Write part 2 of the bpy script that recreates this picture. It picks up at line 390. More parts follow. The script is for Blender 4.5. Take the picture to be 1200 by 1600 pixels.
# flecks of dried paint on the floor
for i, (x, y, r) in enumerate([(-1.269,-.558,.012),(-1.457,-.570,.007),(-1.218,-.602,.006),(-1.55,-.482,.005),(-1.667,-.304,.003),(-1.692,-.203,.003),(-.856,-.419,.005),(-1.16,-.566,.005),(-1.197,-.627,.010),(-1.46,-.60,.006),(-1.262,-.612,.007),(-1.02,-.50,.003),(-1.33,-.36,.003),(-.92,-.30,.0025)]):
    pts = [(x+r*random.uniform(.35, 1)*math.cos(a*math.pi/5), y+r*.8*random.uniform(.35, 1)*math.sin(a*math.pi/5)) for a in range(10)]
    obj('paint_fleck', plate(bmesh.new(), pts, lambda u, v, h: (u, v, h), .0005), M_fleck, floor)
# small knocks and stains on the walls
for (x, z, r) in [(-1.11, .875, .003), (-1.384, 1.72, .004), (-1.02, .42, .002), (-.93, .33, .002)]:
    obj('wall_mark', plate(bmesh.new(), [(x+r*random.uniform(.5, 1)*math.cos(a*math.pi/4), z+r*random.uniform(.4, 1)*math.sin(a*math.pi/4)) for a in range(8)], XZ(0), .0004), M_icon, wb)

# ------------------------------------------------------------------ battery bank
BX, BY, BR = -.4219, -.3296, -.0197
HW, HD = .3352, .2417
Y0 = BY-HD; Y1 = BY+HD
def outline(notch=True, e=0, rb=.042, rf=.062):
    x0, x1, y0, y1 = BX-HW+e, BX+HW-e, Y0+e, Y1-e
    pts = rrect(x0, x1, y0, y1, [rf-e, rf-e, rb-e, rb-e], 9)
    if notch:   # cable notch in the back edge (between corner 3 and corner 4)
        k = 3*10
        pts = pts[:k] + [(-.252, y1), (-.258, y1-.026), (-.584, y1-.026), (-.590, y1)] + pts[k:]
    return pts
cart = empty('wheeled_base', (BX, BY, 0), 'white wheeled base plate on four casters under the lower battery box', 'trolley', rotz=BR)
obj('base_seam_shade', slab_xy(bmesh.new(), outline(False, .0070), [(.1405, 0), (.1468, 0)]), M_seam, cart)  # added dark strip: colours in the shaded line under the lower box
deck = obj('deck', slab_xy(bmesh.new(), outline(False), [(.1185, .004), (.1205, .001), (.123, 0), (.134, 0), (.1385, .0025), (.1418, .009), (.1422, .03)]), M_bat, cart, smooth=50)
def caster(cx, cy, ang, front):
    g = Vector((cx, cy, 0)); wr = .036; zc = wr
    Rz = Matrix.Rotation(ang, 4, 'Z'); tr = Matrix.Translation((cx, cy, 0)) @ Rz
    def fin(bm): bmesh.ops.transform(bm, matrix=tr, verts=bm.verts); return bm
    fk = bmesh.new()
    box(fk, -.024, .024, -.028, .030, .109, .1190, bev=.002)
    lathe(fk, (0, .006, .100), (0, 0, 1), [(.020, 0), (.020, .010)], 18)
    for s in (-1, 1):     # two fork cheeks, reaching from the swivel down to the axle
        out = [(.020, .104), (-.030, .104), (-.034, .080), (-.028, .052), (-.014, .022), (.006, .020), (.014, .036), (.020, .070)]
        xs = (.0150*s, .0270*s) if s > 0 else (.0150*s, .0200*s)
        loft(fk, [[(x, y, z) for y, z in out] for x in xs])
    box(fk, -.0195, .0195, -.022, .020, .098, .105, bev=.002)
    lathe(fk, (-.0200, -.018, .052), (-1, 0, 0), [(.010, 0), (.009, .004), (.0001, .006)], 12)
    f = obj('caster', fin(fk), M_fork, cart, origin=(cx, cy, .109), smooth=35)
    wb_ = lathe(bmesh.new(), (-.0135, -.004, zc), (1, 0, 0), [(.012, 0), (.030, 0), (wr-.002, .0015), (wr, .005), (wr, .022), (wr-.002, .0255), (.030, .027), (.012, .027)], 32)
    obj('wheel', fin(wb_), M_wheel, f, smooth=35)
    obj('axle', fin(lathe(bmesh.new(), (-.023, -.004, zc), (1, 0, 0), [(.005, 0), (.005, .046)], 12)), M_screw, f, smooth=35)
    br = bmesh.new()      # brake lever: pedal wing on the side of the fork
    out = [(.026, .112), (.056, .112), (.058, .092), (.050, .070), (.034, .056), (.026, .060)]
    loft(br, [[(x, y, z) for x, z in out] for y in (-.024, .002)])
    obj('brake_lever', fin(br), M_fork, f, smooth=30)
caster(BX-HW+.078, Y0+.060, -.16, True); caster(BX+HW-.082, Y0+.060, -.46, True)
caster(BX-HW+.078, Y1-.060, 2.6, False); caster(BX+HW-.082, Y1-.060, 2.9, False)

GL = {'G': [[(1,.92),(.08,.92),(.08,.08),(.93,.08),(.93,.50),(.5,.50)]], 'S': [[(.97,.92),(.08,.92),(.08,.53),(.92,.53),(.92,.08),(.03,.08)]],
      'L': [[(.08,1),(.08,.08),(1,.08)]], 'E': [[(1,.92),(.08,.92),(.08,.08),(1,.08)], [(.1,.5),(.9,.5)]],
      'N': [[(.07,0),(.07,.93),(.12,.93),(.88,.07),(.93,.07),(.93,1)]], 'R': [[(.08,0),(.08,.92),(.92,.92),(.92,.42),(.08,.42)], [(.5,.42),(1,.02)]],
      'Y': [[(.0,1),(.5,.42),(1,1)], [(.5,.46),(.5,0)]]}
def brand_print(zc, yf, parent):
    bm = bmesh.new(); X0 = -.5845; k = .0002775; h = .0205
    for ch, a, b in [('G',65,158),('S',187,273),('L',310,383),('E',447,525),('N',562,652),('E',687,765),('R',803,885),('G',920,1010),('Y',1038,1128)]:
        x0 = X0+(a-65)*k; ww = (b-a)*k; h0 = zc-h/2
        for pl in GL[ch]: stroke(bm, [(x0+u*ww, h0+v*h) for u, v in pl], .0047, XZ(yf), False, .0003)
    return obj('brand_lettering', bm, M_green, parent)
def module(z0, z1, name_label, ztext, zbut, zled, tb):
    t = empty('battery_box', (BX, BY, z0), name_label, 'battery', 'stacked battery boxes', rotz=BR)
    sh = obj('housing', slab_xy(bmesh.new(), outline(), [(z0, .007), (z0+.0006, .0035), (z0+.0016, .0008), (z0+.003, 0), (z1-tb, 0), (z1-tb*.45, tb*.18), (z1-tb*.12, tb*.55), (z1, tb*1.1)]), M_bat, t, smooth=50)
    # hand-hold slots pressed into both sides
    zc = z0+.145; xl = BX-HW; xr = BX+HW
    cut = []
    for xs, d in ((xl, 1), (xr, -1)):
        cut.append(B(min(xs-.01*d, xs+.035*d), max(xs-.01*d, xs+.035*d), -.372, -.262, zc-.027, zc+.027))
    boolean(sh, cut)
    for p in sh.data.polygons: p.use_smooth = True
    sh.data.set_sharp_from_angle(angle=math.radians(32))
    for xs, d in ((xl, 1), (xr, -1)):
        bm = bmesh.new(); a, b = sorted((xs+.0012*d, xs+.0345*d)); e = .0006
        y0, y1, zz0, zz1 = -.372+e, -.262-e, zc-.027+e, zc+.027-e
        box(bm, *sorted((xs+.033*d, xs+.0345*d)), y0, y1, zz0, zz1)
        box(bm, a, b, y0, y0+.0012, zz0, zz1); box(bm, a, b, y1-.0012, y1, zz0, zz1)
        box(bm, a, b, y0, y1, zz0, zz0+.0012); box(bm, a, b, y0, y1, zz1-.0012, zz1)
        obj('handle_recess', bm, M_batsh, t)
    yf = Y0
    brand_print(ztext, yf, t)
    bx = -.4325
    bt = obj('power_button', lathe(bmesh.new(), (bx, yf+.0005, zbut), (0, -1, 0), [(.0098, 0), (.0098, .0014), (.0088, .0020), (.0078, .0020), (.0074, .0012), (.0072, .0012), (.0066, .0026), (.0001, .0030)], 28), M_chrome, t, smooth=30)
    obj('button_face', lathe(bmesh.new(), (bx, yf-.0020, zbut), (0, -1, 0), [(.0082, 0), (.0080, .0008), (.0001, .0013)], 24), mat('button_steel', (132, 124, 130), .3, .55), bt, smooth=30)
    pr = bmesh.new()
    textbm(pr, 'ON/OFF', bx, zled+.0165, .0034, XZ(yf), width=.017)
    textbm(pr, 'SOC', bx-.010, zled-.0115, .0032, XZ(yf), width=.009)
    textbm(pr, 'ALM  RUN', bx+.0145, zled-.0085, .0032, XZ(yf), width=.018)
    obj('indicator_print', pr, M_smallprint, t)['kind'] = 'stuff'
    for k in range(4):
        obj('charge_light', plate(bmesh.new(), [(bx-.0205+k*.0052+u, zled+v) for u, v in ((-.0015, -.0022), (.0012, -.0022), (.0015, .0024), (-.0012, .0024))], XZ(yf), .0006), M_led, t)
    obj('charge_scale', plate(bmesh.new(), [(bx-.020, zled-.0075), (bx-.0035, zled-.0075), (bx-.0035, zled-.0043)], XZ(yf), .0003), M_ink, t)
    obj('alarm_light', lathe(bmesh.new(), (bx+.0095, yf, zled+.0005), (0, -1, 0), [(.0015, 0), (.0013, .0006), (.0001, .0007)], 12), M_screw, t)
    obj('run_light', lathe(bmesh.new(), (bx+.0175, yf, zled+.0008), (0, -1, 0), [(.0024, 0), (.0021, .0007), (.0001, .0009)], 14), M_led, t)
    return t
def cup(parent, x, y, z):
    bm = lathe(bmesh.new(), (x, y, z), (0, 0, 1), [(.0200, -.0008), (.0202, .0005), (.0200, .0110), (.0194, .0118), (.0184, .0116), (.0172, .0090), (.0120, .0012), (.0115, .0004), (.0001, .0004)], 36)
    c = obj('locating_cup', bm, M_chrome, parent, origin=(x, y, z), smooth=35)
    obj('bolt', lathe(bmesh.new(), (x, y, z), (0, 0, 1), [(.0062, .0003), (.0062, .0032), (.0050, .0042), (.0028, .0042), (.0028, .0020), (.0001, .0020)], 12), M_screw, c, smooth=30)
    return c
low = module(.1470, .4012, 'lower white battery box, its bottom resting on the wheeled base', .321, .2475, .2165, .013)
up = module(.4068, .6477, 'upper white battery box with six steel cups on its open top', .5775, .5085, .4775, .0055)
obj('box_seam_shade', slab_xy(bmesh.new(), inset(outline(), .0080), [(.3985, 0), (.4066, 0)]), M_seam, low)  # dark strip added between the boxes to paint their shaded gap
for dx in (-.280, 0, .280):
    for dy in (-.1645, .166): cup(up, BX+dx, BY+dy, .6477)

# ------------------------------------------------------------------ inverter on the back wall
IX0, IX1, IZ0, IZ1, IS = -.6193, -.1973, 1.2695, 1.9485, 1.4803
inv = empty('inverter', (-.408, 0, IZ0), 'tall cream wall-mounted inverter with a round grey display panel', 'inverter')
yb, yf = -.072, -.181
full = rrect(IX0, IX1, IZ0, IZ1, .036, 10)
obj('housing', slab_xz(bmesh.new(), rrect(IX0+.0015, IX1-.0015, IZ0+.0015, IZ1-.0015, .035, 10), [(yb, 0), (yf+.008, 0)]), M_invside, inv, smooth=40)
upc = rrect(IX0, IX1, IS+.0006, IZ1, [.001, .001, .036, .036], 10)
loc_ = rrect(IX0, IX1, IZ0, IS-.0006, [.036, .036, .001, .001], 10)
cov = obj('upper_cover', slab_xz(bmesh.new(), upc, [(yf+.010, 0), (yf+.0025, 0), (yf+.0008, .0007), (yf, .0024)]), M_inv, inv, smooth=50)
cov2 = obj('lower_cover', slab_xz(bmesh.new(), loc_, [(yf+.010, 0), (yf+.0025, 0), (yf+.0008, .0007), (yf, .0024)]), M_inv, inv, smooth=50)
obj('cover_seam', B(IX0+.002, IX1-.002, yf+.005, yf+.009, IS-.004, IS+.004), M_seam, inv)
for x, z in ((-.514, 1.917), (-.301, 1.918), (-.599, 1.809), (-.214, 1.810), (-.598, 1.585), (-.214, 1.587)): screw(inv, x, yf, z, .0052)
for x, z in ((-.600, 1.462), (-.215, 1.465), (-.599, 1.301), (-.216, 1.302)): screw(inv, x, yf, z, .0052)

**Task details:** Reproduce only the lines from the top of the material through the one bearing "XZ(0), .0004), M_icon, wb)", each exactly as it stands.

**Full response:**
Write part 2 of the bpy script that recreates this picture. It picks up at line 390. More parts follow. The script is for Blender 4.5. Take the picture to be 1200 by 1600 pixels.
# flecks of dried paint on the floor
for i, (x, y, r) in enumerate([(-1.269,-.558,.012),(-1.457,-.570,.007),(-1.218,-.602,.006),(-1.55,-.482,.005),(-1.667,-.304,.003),(-1.692,-.203,.003),(-.856,-.419,.005),(-1.16,-.566,.005),(-1.197,-.627,.010),(-1.46,-.60,.006),(-1.262,-.612,.007),(-1.02,-.50,.003),(-1.33,-.36,.003),(-.92,-.30,.0025)]):
    pts = [(x+r*random.uniform(.35, 1)*math.cos(a*math.pi/5), y+r*.8*random.uniform(.35, 1)*math.sin(a*math.pi/5)) for a in range(10)]
    obj('paint_fleck', plate(bmesh.new(), pts, lambda u, v, h: (u, v, h), .0005), M_fleck, floor)
# small knocks and stains on the walls
for (x, z, r) in [(-1.11, .875, .003), (-1.384, 1.72, .004), (-1.02, .42, .002), (-.93, .33, .002)]:
    obj('wall_mark', plate(bmesh.new(), [(x+r*random.uniform(.5, 1)*math.cos(a*math.pi/4), z+r*random.uniform(.4, 1)*math.sin(a*math.pi/4)) for a in range(8)], XZ(0), .0004), M_icon, wb)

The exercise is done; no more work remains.